18 de fevereiro de 2017

Craig Taborn “Daylight Ghosts” (ECM, 2017)




Há nele uma costela exegética. Aliás, quando o assunto é música, dê-se-lhe trela que ele ganha léguas de avanço, encadeando argumentos, analisando géneros em detalhe, interpretando as minúcias disto e daquilo e conduzindo até ao fim aquelas complicadas operações do espírito de que nascem os juízos. Isto, sem abdicar da espontaneidade. Recordo-me de trocar umas palavras consigo por alturas do Jazz em Agosto de 2006, tinha ele tocado “Junk Magic”, um disco que se veio a provar menos controverso do que o que parecia e a propósito do qual se escrevia como se de um corpo que apresentasse mutações genéticas se tratasse: “Interessa-me gerar uma espécie de espaço musical a três dimensões”, dizia Craig Taborn. E discorreu acerca de camadas, contraponto, contratempo e textura ou da ação combinada de diferentes estratos. Valia-se em dado momento da geometria e comparou a sua música a um sistema axiomático. Não querendo complicar, nem ofender, referi-lhe que me agradava a maneira como combinava, digamos, som puro com melodia, andamento métrico com informação arrítmica, etc., e que acompanhar tudo o que acontecia num tema seu era como estar ao mesmo tempo em diferentes níveis de um jogo de computador. Depois mencionei a fusão de estilos associados a instrumentos acústicos e elétricos e ele olhou para mim como se tivesse estado a falar para o boneco.

Saltou-me agora este encontro à memória graças a um depoimento seu incluído no material promocional de “Daylight Ghosts”: “Como temos um longo historial de tocar uns com os outros nos mais variados contextos, [Chris Speed, Chris Lightcap e Dave King] pareceram-me as pessoas ideais para explorar de modo homogéneo este universo sonoro criado por instrumentos acústicos e eletrónicos.

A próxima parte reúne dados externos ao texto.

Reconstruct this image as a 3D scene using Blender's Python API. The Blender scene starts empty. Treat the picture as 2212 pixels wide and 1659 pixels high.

Em concerto passamos de um ambiente de alguma quietude, próximo do da música de câmara, a um espaço de energia estridente, próximo do da música rock. E na gravação quis derramar sobre essa paleta camerística alguma dessa energia sem por um segundo sugerir que fizéssemos algum tipo de fusão.” Cá está de novo a palavra proibida. “É que”, prossegue Taborn, “esta música tem como moeda de troca a transparência.” Certo. Se fosse uma escultura seria feita de gelo. E, sim, no disco, há em simultâneo jazz de câmara com marca de água eletroacústica, brisas melódicas levantinas, células de polimatia rítmica da Costa dos Escravos, estilhaços de ostinatos mandingas, ecos de minimalismo ou um cheirinho da ondulante escala etíope. Mas, mais do que isso, há a evocação de uma atitude comum a estas coisas todas que não pode ter origem racional e que parece antes despertar nos oráculos, nos sonhos, nos presságios. Porque o quarteto de Taborn dá corpo a fantasmas.